My subjects agree, pouring more wine for us.

“I’m sure you will find,” says the one I mentally named Mermaid for her blue and green dress, “that your inspiration will return to you after this experience. Artistic inspiration is excitement for an idea, for a project. No more and no less. And how can you feel that excitement in your art when you don’t have it in your life?”

The woman in the peach colored dress leans back, looking up at the sky, letting her hair dangle down over the edge of the basket. “But do remember,” she says, “and this is important: you have to always have something in the future that you are looking forward to. Doing a fun thing and then thinking, that’s all you need and now you should be able to write, is quite the wrong way to go about it; you must have that little thrill toward the future that can resonate with the thrill of an idea.”

“So,” says the third, the gold-and-green gowned woman, fresh as spring, “when was the last time you felt really excited?”

When was the last time you got excited, when the very thought of something made your body float like a bubble and your smile pop like fireworks?

You need to feel this in your life, so that you can feel it for your writing. You need to feel it outside your writing first. You need to have fun. All work and no play not only makes Jack a dull boy, it makes Jack’s writing dull as cold ash.

Make a list of moments in your life when you felt excited. Reach back, if you need to, even all the way to childhood. A visit to an amusement park? A birthday party? Riding your bike down the big hill, flying, knowing you are actually riding your very own Pegasus? Getting together with friends for a concert, or even better, a music festival?
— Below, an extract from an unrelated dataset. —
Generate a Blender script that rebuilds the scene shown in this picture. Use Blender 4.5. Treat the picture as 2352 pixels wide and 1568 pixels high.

Now make a list of things that might excite you now. They could be large, like a year long sailing voyage, or small, like a dinner party, or a visit to a new museum.They could be common, like a trip to that farmer’s market you saw last year, or obscure, like learning to read an ancient language. Maybe you’d like to get a tattoo, but haven’t yet justified it. Maybe you’d like to spend the day entirely alone, surrounded by books, in a library in a new city. Maybe you’d like to rescue another cat. You deserve to do something that would thrill you now. You deserve to do these things regularly. You are a writer, and writers change the world by influencing the way readers think, but writers don’t live on bread alone; they must taste ambrosia, so they can describe the taste of divinity to other mortals. When excitement is a part of your life, your writing self will know how to come alive with just the right idea.

The air around me, the misty cloud we pass through, feeds an old story idea I’d long forgotten. The thrill of riding in the balloon resonates with this thrill of the new idea, the new world to explore, the new characters to fall in love with. When I get home, I am once again at my kitchen table, but this time with my laptop, typing long into the night.